“FSA: The Illiterate Eye”
The Hunter College Art Galleries, Bertha and Karl Leubsdorf Art Gallery
The argument that much of the photographic work done for the Farm Security Administration in the ’30s and ’40s was simply propaganda for New Deal farm policies has become a critical commonplace. The work of this Depression-era documentary group has long been celebrated as an example of the use of photography to achieve social reform as well as an important attempt to depict the full scope of society. In recent years, though, critics and scholars have pointed out the editorial control exerted by Roy Stryker, the economist who directed the Historical Section of the FSA. Stryker not only sent out detailed shooting scripts to his photographers; when they resisted his direction (as Walker Evans did), he pushed them out of the group.
Through his selection of work and in his essay in the accompanying catalogue, Maurice Berger, the curator of this exhibition, argues that the picture of America shown in these images is essentially false, and furthermore, that it is contradicted by other work in the FSA archive—work that, because it did not confirm the progressive message that Stryker and the New Deal tried to promote, has seldom been seen. So instead of heroic farmers and noble workers Berger has shown us dirtyfaced children in wretched shacks and families crowded into decrepit tenements. The contrast between the two versions of America was pointed up most effectively in the side-by-side presentation of a 1939 Dorothea Lange photograph of a sharecropper’s family, in which a pleasant-looking, buxom woman is surrounded by neatly dressed, fat-faced children, and a 1935 Ben Shahn photograph of a similar family (black, this time; Lange’s is white), in which a weary mother and her scowling children, dirty and clad in rags, sit on the porch of a dilapidated shack.

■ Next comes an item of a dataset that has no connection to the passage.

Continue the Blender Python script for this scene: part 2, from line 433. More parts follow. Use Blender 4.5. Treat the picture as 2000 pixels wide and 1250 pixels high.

Berger has staked out his position with force and eloquence, but his argument suffers from both curatorial and critical flaws. Many of the photographs exhibited come from only a few photo series, among them, two shot in the U.S.Virgin Islands and Puerto Rico by Jack Delano; the particularly squalid poverty represented in some of them could be dismissed as atypical. (Shahn, who emerges as Berger’s hero, was not an official member of Stryker’s “camera team,” although he did take one long shooting trip through the South in 1935 and his work was included in the FSA files.) Others—including a 1943 photograph of flowers on the grave of a merchant seaman, also by Delano—seemed more or less irrelevant to Berger’s argument.
Moreover, Berger failed to ask whether Stryker’s cleaned-up image of America was effective as propaganda, or simply a moralizing attempt to produce a picture of poverty that a middle-class audience could stomach. In reaffirming the rhetorical nature of documentary photography Berger has ignored various factors that, in the case of the FSA work, shaped that rhetoric—including not only the inner workings of the group but also the political and social context in which the photographs were produced. Beyond these objections lies a more basic question: whether Berger’s antiromanticism isn’t itself as tendentious as Stryker’s more openly manipulative progressivism.